Aim of the task:
Leave out the pictures, and write out exactly the lines from the beginning of the material to the line holding "block'][k], 'ground cover', kind='stuff')", that line included, and nothing else.

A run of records
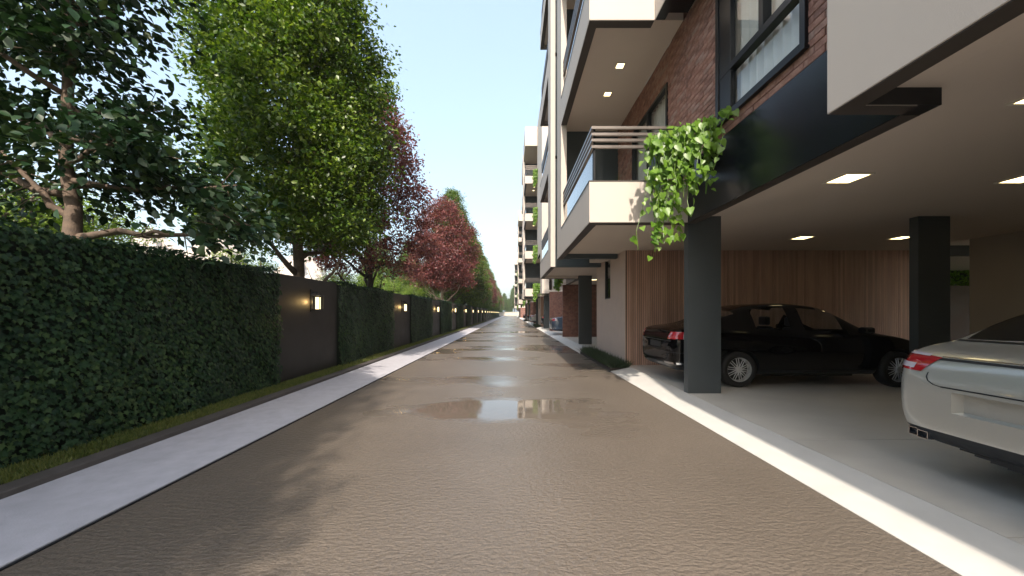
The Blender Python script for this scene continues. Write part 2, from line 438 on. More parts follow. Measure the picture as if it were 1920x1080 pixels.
# garage apron and floor
g = MB()
for (a, b) in [(-3, 8.9), (12.76, 34.9), (38.76, 60.9), (64.76, 112.9), (116.76, 150)]:
    g.add([(RX1,a,.004),(RX1,b,.004),(2.98,b,.1),(2.98,a,.1),(RX1,a,-.02),(RX1,b,-.02)],
          [(0,3,2,1),(0,1,5,4),(0,4,3) ,(1,2,5)])
struct('apron', g, M['apron'])
fl = struct('parking_floor', MB().box(2.985, 18, -8, 150, -.02, .092), M['mortar'])
for j in range(-2, 11):
    y0 = 2.15+1.67*j; y1 = y0+1.664
    if 8.9 < y0 and y1 < 12.8: continue
    for (xa, xb) in [(2.986, 6.99), (6.996, 10.9)]:
        MB().box(xa, xb, y0, y1, .06, .10).build('floor_slab', M['floor'], fl)
MB().box(2.986, 18, 20.53, 150, .06, .10).build('floor_slab', M['floor'], fl)
struct('planting_bed', MB().box(RX1, 2.975, 8.9, 12.76, -.02, .07), M['soil'])
md = blades('border_grass', 2.52, 2.95, 8.95, 12.7, .06, 5200, .14, .30, .028, M['mondo'], lean=.75)
tag(md, 'tuft border of dark grassy leaves at the foot of the pale slatted wall', 'ground cover', kind='stuff')
for k in (1, 2, 4):
    c = md.copy(); COL.objects.link(c); c.location.y += 26*k
    tag(c, ['', 'dark grassy border before the second apartment block', 'dark grassy border before the third apartment block', '',
            'dark grassy border before the farthest apartment block'][k], 'ground cover', kind='stuff')

# ================================================================== APARTMENT BUILDING
CY = 10.83; YF = 2*CY
FH = 3.36; ZB = 2.955; ZC = 3.08; TOPZ = ZB+4*FH; ROOF = 18.1
bld = thing('apartment_building', (2.98, CY, .1), 'nearest apartment block with brick wall, open garage and charcoal columns on the right', 'building',
            'apartment blocks along the right of the road')
def half(flip):
    yf = YF if flip else None
    def mb(): return MB(yf)
    def part(name, m, mat, parent=bld, **kw): return m.build(name, mat, parent, **kw)
    # balcony stack 5.93 .. 10.03
    for k in range(4):
        z = ZB+k*FH
        xr = 2.949 if k == 0 else 2.398
        m = mb(); m.box(1.31, xr, 5.93, 6.09, z, z+.68); m.box(1.31, 1.46, 6.09, 9.238, z, z+.68)
        part('balcony_parapet', m, M['beige'], bevel=.006)
        m = mb(); m.box(1.318, xr-.008, 5.938, 6.09, z-.008, z+.001); m.box(1.318, 1.46, 6.09, 10.02, z-.008, z+.001)
        part('edge_trim', m, M['trim'])
        m = mb(); m.box(1.302, xr, 5.922, 6.12, z+.68, z+.695); m.box(1.302, 1.49, 6.12, 9.236, z+.68, z+.695)
        part('parapet_cap', m, M['trim'])
        if k > 0:
            part('balcony_floor', mb().box(1.46, 2.948, 6.09, 9.82, z+.125, z+.25), M['soffit'])
        else:
            part('balcony_floor', mb().box(1.461, 2.948, 6.091, 9.82, ZC, z+.25), M['soffit'])
        # downlights below each upper floor
        if k > 0:
            for (lx, ly) in ((2.21, 7.2), (2.21, 8.13)):
                q = part('downlight', mb().box(lx-.07, lx+.07, ly-.07, ly+.07, z+.117, z+.124), M['ceil_glow'])
                mm = mb()
                for (a,b,c,d) in ((-.09,.09,-.09,-.07),(-.09,.09,.07,.09),(-.09,-.07,-.07,.07),(.07,.09,-.07,.07)):
                    mm.box(lx+a, lx+b, ly+c, ly+d, z+.112, z+.1245)
                part('frame', mm, M['white'], q)
        # railing
        rl = mb()
        xe = 2.93 if k == 0 else 2.39
        for zz in (4.24, 4.35, 4.45, 4.56):
            part('rail_bar', mb().box(1.40, xe, 5.985, 6.025, zz-.022+k*FH, zz+.022+k*FH), M['rail'])
            part('rail_bar', mb().box(1.36, 1.40, 5.985, 9.235, zz-.022+k*FH, zz+.022+k*FH), M['rail'])
        for px, py in ((1.404, 6.03), (xe-.05, 6.03), (1.404, 7.6), (1.404, 9.16)):
            part('rail_post', mb().box(px, px+.03, py, py+.03, z+.69, 4.575+k*FH), M['black'])
        part('glass_panel', mb().quad((1.39,6.05,z+.7),(1.39,9.15,z+.7),(1.39,9.15,4.2+k*FH),(1.39,6.05,4.2+k*FH)), M['bglass'])
        part('glass_panel', mb().quad((1.44,6.004,z+.7),(xe-.06,6.004,z+.7),(xe-.06,6.004,4.2+k*FH),(1.44,6.004,4.2+k*FH)), M['bglass'])
        # recessed end wall of the balcony
        part('end_wall', mb().box(1.46, 2.949, 9.82, 10.03, z+.25 if k else ZC-.12, z+.25+FH-.125), M['teal'])
        part('wall_niche', mb().box(2.1, 2.75, 9.80, 9.819, z+.70, z+1.35), M['black'])
    part('jamb_wall', mb().box(1.311, 1.459, 9.24, 10.03, ZB, TOPZ), M['beige'], bevel=.005)
    # top panel
    m = mb(); m.box(1.31, 2.9, 5.93, 10.03, TOPZ, ROOF); part('roof_parapet', m, M['beige'], bevel=.01)
    # shallow projecting block
    m = mb()
    m.box(2.40, 2.56, 1.2, 2.71, ZB, ZB+FH); m.box(2.56, 2.95, 2.585, 2.71, ZB, ZB+FH); m.box(2.56, 2.95, 1.2, 1.32, ZB, ZB+FH)
    part('projecting_wall', m, M['beige'], bevel=.005)
    m = mb(); m.box(2.408, 2.56, 1.208, 2.70, ZB-.008, ZB+.001); m.box(2.56, 2.95, 2.59, 2.70, ZB-.008, ZB+.001)
    part('edge_trim', m, M['trim'])
    m = mb()
    m.box(2.40, 2.56, 1.2, 5.929, ZB+FH+.001, ROOF); m.box(2.56, 3.2, 1.2, 1.32, ZB+FH+.001, ROOF)
    m.box(2.56, 3.2, 1.32, 5.929, ZB+FH+.126, ZB+FH+.25); m.box(2.56, 3.2, 1.32, 5.929, ROOF-.3, ROOF)
    part('projecting_wall', m, M['beige'], bevel=.005)
    m = mb(); m.box(2.408, 2.56, 1.208, 5.92, ZB+FH-.008, ZB+FH+.0005); m.box(2.56, 2.94, 2.72, 5.92, ZB+FH+.112, ZB+FH+.125)
    part('edge_trim', m, M['char'])
    # beams
    m = mb(); m.box(2.952, 3.115, 2.711, 5.99, ZB, 3.90); part('fascia_beam', m, M['char'])
    m = mb(); m.box(2.962, 3.105, 2.711, 5.99, ZB-.006, ZB+.001); part('edge_trim', m, M['trim'])
    m = mb(); m.box(2.57, 3.115, 2.58, 2.584, ZB, ZC); m.box(2.952, 3.115, 2.585, 2.711, ZB, ZC); part('cross_beam', m, M['black'])
    m = mb(); m.box(10.15, 14, 8.6, 8.8, 2.845, ZC-.001); part('cross_beam', m, M['char'])
    # columns
    for (a, b) in ((2.98, 3.54), (6.85, 7.39)):
        part('column', mb().box(a, b, 6.0, 6.14, .1, ZC-.001), M['column'], bevel=.006)
    # party wall and back wall
    part('party_wall', mb().box(2.98, 10.15, 1.2, 1.32, .1, ZC-.001), M['brick_x'])
    part('back_wall', mb().box(10.15, 10.27, 1.33, 7.9, .1, ZC-.001), M['cream'])
    # ceiling lights
    for (lx, ly) in ((4.02, 2.62), (4.06, 4.3), (6.2, 4.3), (8.4, 4.3), (4.1, 7.69), (6.28, 7.69), (8.42, 7.69), (6.2, 2.62)):
        q = part('ceiling_light', mb().box(lx-.14, lx+.14, ly-.14, ly+.14, ZC-.010, ZC-.002), M['ceil_glow'])
        mm = mb()
        for (a,b,c,d) in ((-.165,.165,-.165,-.14),(-.165,.165,.14,.165),(-.165,-.14,-.14,.14),(.14,.165,-.14,.14)):
            mm.box(lx+a, lx+b, ly+c, ly+d, ZC-.016, ZC-.001)
        part('frame', mm, M['white'], q)
    # slatted wall facing the bay
    part('slat_backing', mb().box(3.0, 10.6, 9.30, 9.42, .1, ZC-.001), M['wback'])
    m = mb(); x = 3.03
    while x < 10.58:
        m.box(x, x+.036, 9.268, 9.299, .1, ZC-.002); x += .0555
    o = part('slat', m, M['wood']); o['kind'] = 'stuff'
    # brick wall skin along the road, with window and door openings, per floor
    for k in range(4):
        z0 = (3.90 if k == 0 else ZB+k*FH+.25); z1 = ZB+(k+1)*FH+.12
        dz = k*FH
        ya, yb = (2.72, 9.819) if k == 0 else (5.935, 9.819)
        rects = []
        W = (3.54, 5.09, 4.10, 6.0)       # window y0 y1 z0 z1
        D = (6.7, 8.63, 3.21, 5.78)       # balcony door
        zlow = 3.205 if k == 0 else z0
        if k == 0:
            rects += [(2.72, 3.54, z0, z1), (3.54, 5.09, z0, W[2]), (3.54, 5.09, W[3], z1), (5.09, 6.0, z0, z1), (6.0, 6.7, zlow, z1)]
        else: rects += [(5.935, 6.7, z0, z1)]
        rects += [(6.7, 8.63, D[3]+dz, z1), (8.63, 9.819, zlow, z1)]
        if k == 0 and not flip:
            m = mb()
            for r in rects: m.box(2.962, 3.2, r[0], r[1], r[2], r[3])
            wl = part('brick_wall', m, M['mortar'])
            brick_cells.append((rects, wl))
        else:
            m = mb()
            for r in rects: m.box(2.95, 3.2, r[0], r[1], r[2], r[3])
            wl = part('brick_wall', m, M['brick_y'])
        # balcony door
        dr = D[0]; d1 = D[1]
        m = mb(); t = .06
        m.box(2.93, 3.02, dr, dr+t, 3.206+dz, D[3]+dz); m.box(2.93, 3.02, d1-t, d1, 3.206+dz, D[3]+dz)
        m.box(2.93, 3.02, dr+t, d1-t, D[3]+dz-t, D[3]+dz); m.box(2.93, 3.02, dr+t, d1-t, 3.206+dz, 3.206+t+dz)
        m.box(2.94, 3.01, (dr+d1)/2-.05, (dr+d1)/2+.05, 3.206+t+dz, D[3]+dz-t)
        q = part('balcony_door', m, M['black'])
        part('pane', mb().quad((2.973,dr+t,3.27+dz),(2.973,d1-t,3.27+dz),(2.973,d1-t,D[3]+dz-t),(2.973,dr+t,D[3]+dz-t)), M['glass'], q)
        cm = mb(); curtain(cm, 3.09, dr+.05, (d1), 3.22+dz, D[3]+dz-.03)
        part('curtain', cm, M['curtain'], q, smooth=True)
        if k == 0:
            t = .07
            m = mb(); y0, y1, a, b = W
            m.box(2.915, 3.06, y1-t, y1, a, b); m.box(2.915, 3.06, y0, y0+t, a, b)
            m.box(2.915, 3.06, y0+t, y1-t, a, a+t); m.box(2.915, 3.06, y0+t, y1-t, b-t, b)
            m.box(2.925, 3.03, y0+t, y1-t, 4.70, 4.79)
            m.box(2.926, 3.028, 4.14, 4.22, 4.79, b-t)
            m.box(2.93, 3.0, 4.76, y1-t, a+t, b-t)
            q = part('window', m, M['black'], bevel=.004)
            part('pane', mb().quad((2.978,y0+t,a+t),(2.978,y1-t,a+t),(2.978,y1-t,b-t),(2.978,y0+t,b-t)), M['glass'], q)
            cm = mb(); curtain(cm, 3.10, y0, y1, a+.02, b)
            part('curtain', cm, M['curtain'], q, smooth=True)
            part('sill', mb().box(2.895, 2.96, y0-.02, y1+.02, a-.035, a-.001), M['black'], q)
def curtain(m, x, y0, y1, z0, z1):
    n = int((y1-y0)/.02)
    vs = []; fs = []
    for i in range(n+1):
        y = y0+(y1-y0)*i/n
        w = .030*math.sin(y*2*math.pi/.145+.6*math.sin(y*3.1)) + .012*math.sin(y*2*math.pi/.061)
        vs += [(x+w, y, z0), (x+w, y, z1)]
    for i in range(n): fs.append((2*i, 2*i+2, 2*i+3, 2*i+1))
    m.add(vs, fs)
brick_cells = []
half(False); half(True)
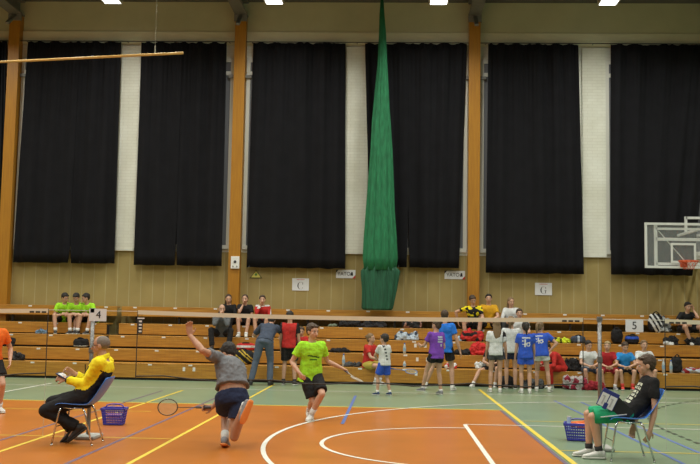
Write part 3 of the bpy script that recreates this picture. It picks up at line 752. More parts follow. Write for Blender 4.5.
        g = MB(); g.loft([(F(-.075, .045), xs, upv, .020*k, .020*k), (F(-.06, .055), xs, upv, .036*k, .042*k), (F(-.01, .062), xs, upv, .040*k, .050*k), (F(.05, .050), xs, upv, .043*k, .038*k), (F(.12, .038), xs, upv, .047*k, .026*k), (F(.17, .032), xs, upv, .040*k, .020*k), (F(.195, .028), xs, upv, .02*k, .012*k)], n=14)
        g.tube(a_-upv*.03*k, a_+leg*.012*k, .047*k, .048*k, n=14)
        so = shoe if isinstance(shoe, tuple) else (shoe, 'solewhite')
        me = remesh(g, 'shoe', .009 if near else .012, 1); o = link('shoe', me, SHOE[so[0]], root, smooth=True)
        g = MB(); g.loft([(F(-.08, .012), xs, upv, .026*k, .012*k), (F(-.05, .012), xs, upv, .040*k, .013*k), (F(.03, .012), xs, upv, .042*k, .012*k), (F(.12, .012), xs, upv, .050*k, .012*k), (F(.18, .013), xs, upv, .038*k, .011*k), (F(.20, .014), xs, upv, .018*k, .008*k)], n=14)
        g.build('sole', SHOE[so[1]], o, smooth=True)
    if extras: extras(root, dict(H=H, ax=ax, hs=hs, sh=sh, el=el, wr=wr, kn=kn, an=an, hip=hip, spine=spine, k=k, sx=sx, sp=sp, hand=P))
    root['_']=0; del root['_']
    return root, dict(H=H, sh=sh, el=el, wr=wr, kn=kn, an=an, P=P, spine=spine, k=k)
def w2(root, p):  # a local point of a figure in world space
    a = root.rotation_euler.z; p = Vector(p); return Vector((p.x*math.cos(a)-p.y*math.sin(a), p.x*math.sin(a)+p.y*math.cos(a), p.z))+root.location
SHOE = {n: mat('shoe_'+n, c, .6) for n, c in dict(white=(.60, .60, .58), black=(.02, .02, .022), grey=(.2, .2, .22), navy=(.025, .05, .13), red=(.5, .04, .03), blue=(.05, .12, .4)).items()}
SHOE['solewhite'] = mat('sole_white', (.6, .6, .55), .6); SHOE['soleorange'] = mat('sole_gum_orange', (.75, .24, .05), .6); SHOE['soleblack'] = mat('sole_black', (.02, .02, .02), .7)
WS = mat('sock_white', (.62, .62, .60), .9); BS = mat('sock_black', (.02, .02, .02), .9)
c_lime = cloth('lime', (.33, .70, .03)); c_black = cloth('black', (.016, .016, .018)); c_grey = cloth('grey_tee', (.155, .16, .175)); c_navy = cloth('navy', (.020, .028, .065))
c_white = cloth('white', (.60, .62, .63)); c_red = cloth('red', (.45, .028, .025)); c_blue = cloth('royal_blue', (.03, .09, .50)); c_purple = cloth('purple', (.17, .055, .40)); c_sky = cloth('sky_blue', (.03, .24, .60))
c_orange = cloth('orange', (.75, .15, .02)); c_amber = cloth('amber', (.62, .33, .02)); c_yellow = cloth('yellow', (.80, .66, .02)); c_green = cloth('green_shorts', (.02, .30, .14)); c_jeans = cloth('jeans', (.085, .11, .16)); c_dgrey = cloth('dark_grey', (.06, .065, .07)); c_slate = cloth('slate', (.05, .065, .10)); c_darkred = cloth('dark_red', (.25, .02, .03)); c_blue2 = cloth('bright_blue', (.02, .16, .62)); c_pale = cloth('pale_blue', (.40, .47, .55))

def px_person_x(px, Y): return Xp(px, 380, Y)
# ======== the seated umpire, left
YU = 11.2
def blue_chair(x, y, heading, label):
    t = empty('plastic_chair', (x, y, 0), R(heading), label, 'chair')
    prof = [(.215, .415, .19), (.205, .437, .20), (.15, .450, .205), (.05, .440, .205), (-.06, .435, .205), (-.14, .440, .20), (-.195, .465, .195), (-.24, .52, .19), (-.285, .58, .195), (-.335, .66, .20), (-.375, .73, .195), (-.39, .76, .18), (-.395, .77, .15)]
    b = MB(); rows_ = []
    for j, (yy, zz, hw) in enumerate(prof):
        row = []
        for i in range(13):
            u = -1+i/6; seatf = 1 if j < 6 else 0
            row.append((hw*u, yy+(.03*u*u if not seatf else 0), zz+(.022*u*u if seatf else 0)))
        rows_.append(row)
    vs_ = [p for r in rows_ for p in r]
    b.add(vs_, [(j*13+i, j*13+i+1, (j+1)*13+i+1, (j+1)*13+i) for j in range(len(prof)-1) for i in range(12)])
    o = b.build('seat_shell', blue_pl, t, smooth=True)
    md = o.modifiers.new('s', 'SOLIDIFY'); md.thickness = .010; md.offset = -1
    ms = o.modifiers.new('b', 'SUBSURF'); ms.levels = 1; ms.render_levels = 1
    for sx_ in (-1, 1):
        b = MB(); b.path([(sx_*.17, .14, .425), (sx_*.185, .165, .38), (sx_*.215, .225, .012)], .0105); b.tube((sx_*.215, .225, 0), (sx_*.215, .225, .02), .014); b.build('leg', chrome, t, smooth=True)
        b = MB(); b.path([(sx_*.17, -.10, .420), (sx_*.185, -.13, .38), (sx_*.215, -.235, .012)], .0105); b.tube((sx_*.215, -.235, 0), (sx_*.215, -.235, .02), .014); b.build('leg', chrome, t, smooth=True)
        b = MB(); b.path([(sx_*.17, .14, .422), (sx_*.17, .02, .412), (sx_*.17, -.10, .418)], .009); b.build('side_rail', chrome, t, smooth=True)
    b = MB(); b.tube((-.2, .19, .21), (.2, .19, .21), .006); b.build('cross_bar', chrome, t)
    return t
ux = Xp(79, 400, YU)
blue_chair(ux, YU, 90, 'blue plastic chair with chrome legs under the umpire in yellow')
def jacket(x, y, z, arm, p):
    if arm:
        if abs(arm) == 2: return 0
        return 0
    if z > .36 and y > -.06: return 0
    if z > .40: return 0
    if y < -.02 and z < .36: return 1
    if z < .10: return 1
    return 0 if y > .02 and abs(x) < .08 else 1
def um_extra(root, D):
    H, ax, hs = D['H'], D['ax'], D['hs']
    b = MB()
    for s_ in (1, -1):
        b.loop([H(.032*s_+.021*math.cos(6.283*i/14), .094, .004+.015*math.sin(6.283*i/14)) for i in range(14)], .0022, nrm=ax[1])
        b.tube(H(.053*s_, .092, .008), H(.080*s_, .0, .008), .0022, n=5)
    b.tube(H(-.012, .097, .007), H(.012, .097, .007), .002, n=5)
    b.build('glasses', ink, root)
    w_ = D['wr'][-1]; d = (D['el'][-1]-w_).normalized()
    b = MB(); b.tube(w_+d*.01, w_+d*.035, .036, .038, n=14); b.build('wristwatch', ink, root)
um, umD = person('person in yellow and black jacket with glasses, sitting on the left blue chair', 1.74, (Xp(86, 400, YU), YU, 0), 90,
    dict(hip=(0, .03, .535), spine=(0, -.46, .86), bend=(0, -.02, 0), neck=(0, .75, .1), head=(0, -4, 0), lh=(-.09, .22, .74), le=(-.05, -1, -.8), rh=(.06, .17, .80), re=(.2, -.3, -1),
         lf=(-.07, .06, .20), lk=(-.1, 1, .3), rf=(.09, .18, .14), rk=(.15, 1, .3), ltoe=(0, .75, -.6), rtoe=(0, .8, -.5), lcurl=.9, rcurl=.8, lpalm=(.6, 0, -.3), rpalm=(-.8, 0, -.2)),
    top=dict(mats=[c_yellow, c_black], sleeve=1.88, hem=-.02, loose=.022, collar=True, paint=jacket, name='jacket', nz=.012),
    bottom=dict(mats=[c_black], len=1.97, name='trousers', loose=1.2), hair=('grey', 'bald'), shoe=('black', 'soleblack'), sock=(BS, .12), skin=1, near=True, build=1.08, extras=um_extra)
lw = w2(um, umD['wr'][-1]); rw = w2(um, umD['wr'][1])
t = empty('clipboard', (lw+rw)/2+Vector((-.03, 0, -.02)), 0, 'clipboard with score sheet held by the umpire in yellow', 'clipboard')
b = MB(); ax_ = (unit((.9, 0, -.45)), Vector((0, 1, 0)), unit((.45, 0, .9))); b.obox((0,0,0), ax_, (.12, .10, .005)); b.build('board', mat('slate_blue_board', (.03, .04, .10), .5), t)
b = MB(); b.obox((.003, 0, .007), ax_, (.10, .085, .001)); b.build('score_sheet', paper, t)
b = MB(); b.obox((-.10, 0, .054), ax_, (.012, .04, .008)); b.build('clip', chrome, t)
q = w2(um, umD['kn'][1])
t = empty('radio', (rw.x+.14, rw.y, rw.z-.02), 0, 'black handheld radio with antenna in front of the yellow jacket', 'radio')
b = MB(); b.box((-.022, -.018, -.10), (.022, .018, .03)); b.build('body', black_metal, t, bevel=.005); b = MB(); b.tube((-.012, 0, .03), (-.016, 0, .13), .006); b.build('antenna', black_metal, t)

# ======== the boy umpire, right
YB = 10.95
blue_chair(Xp(627, 400, YB), YB, 90, 'blue plastic chair with chrome legs under the boy in green shorts')
def tee_print(x, y, z, arm, p):
    if arm or y < .05: return 0
    if .10 < z < .40 and abs(x) < .11:
        r = int((z-.10)/.05); u = x*37+r*3.1
        return 1 if ((z-.10) % .05) < .034 and math.sin(u*1.7)+math.sin(u*2.9+r) > -.5 else 0
    return 0
def green_stripe(x, y, z, p): return 0
def boy_extra(root, D):
    # white piping along the outside of the left thigh
    a, b_ = D['hip'], D['kn'][-1]; h0 = D['hip']-D['sx']*.088*D['k']; o = -D['sx']*.112*D['k']+Vector((0, 0, .0))
    m_ = MB(); m_.path([h0+o+(b_-h0)*f for f in (.1, .35, .6, .82)], .006, n=6); m_.build('white_piping', c_white, root)
boy, boyD = person('boy in black printed t-shirt and green shorts, umpiring on the right blue chair', 1.63, (Xp(627, 400, YB), YB+.04, 0), 90,
    dict(hip=(0, 0, .540), spine=(0, -.58, .80), bend=(0, -.05, -.01), neck=(0, .95, .45), head=(0, -8, 0), lh=(-.20, -.22, .26), le=(-.25, -1, .1), rh=(.20, -.12, .33), re=(.3, -1, 0),
         lf=(-.09, .34, .088), lk=(-.1, .5, 1), rf=(.10, .42, .088), rk=(.1, .5, 1), ltoe=(0, 1, 0), rtoe=(0, 1, 0), lcurl=.4, rcurl=.4, ldir=(0, .35, -1), rdir=(0, .2, -1), lpalm=(.9, .3, 0)),
    top=dict(mats=[c_black, mat('pale_print', (.5, .52, .42), .8)], sleeve=.62, hem=-.07, loose=.022, paint=tee_print, nz=.012),
    bottom=dict(mats=[c_green], len=.97, loose=1.3), hair=('brown', 'short'), shoe=('white', 'solewhite'), sock=(BS, .07), near=True, extras=boy_extra, build=.96)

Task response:
The Blender Python script for this scene continues. Write part 2, from line 438 on. More parts follow. Measure the picture as if it were 1920x1080 pixels.
# garage apron and floor
g = MB()
for (a, b) in [(-3, 8.9), (12.76, 34.9), (38.76, 60.9), (64.76, 112.9), (116.76, 150)]:
    g.add([(RX1,a,.004),(RX1,b,.004),(2.98,b,.1),(2.98,a,.1),(RX1,a,-.02),(RX1,b,-.02)],
          [(0,3,2,1),(0,1,5,4),(0,4,3) ,(1,2,5)])
struct('apron', g, M['apron'])
fl = struct('parking_floor', MB().box(2.985, 18, -8, 150, -.02, .092), M['mortar'])
for j in range(-2, 11):
    y0 = 2.15+1.67*j; y1 = y0+1.664
    if 8.9 < y0 and y1 < 12.8: continue
    for (xa, xb) in [(2.986, 6.99), (6.996, 10.9)]:
        MB().box(xa, xb, y0, y1, .06, .10).build('floor_slab', M['floor'], fl)
MB().box(2.986, 18, 20.53, 150, .06, .10).build('floor_slab', M['floor'], fl)
struct('planting_bed', MB().box(RX1, 2.975, 8.9, 12.76, -.02, .07), M['soil'])
md = blades('border_grass', 2.52, 2.95, 8.95, 12.7, .06, 5200, .14, .30, .028, M['mondo'], lean=.75)
tag(md, 'tuft border of dark grassy leaves at the foot of the pale slatted wall', 'ground cover', kind='stuff')
for k in (1, 2, 4):
    c = md.copy(); COL.objects.link(c); c.location.y += 26*k
    tag(c, ['', 'dark grassy border before the second apartment block', 'dark grassy border before the third apartment block', '',
            'dark grassy border before the farthest apartment block'][k], 'ground cover', kind='stuff')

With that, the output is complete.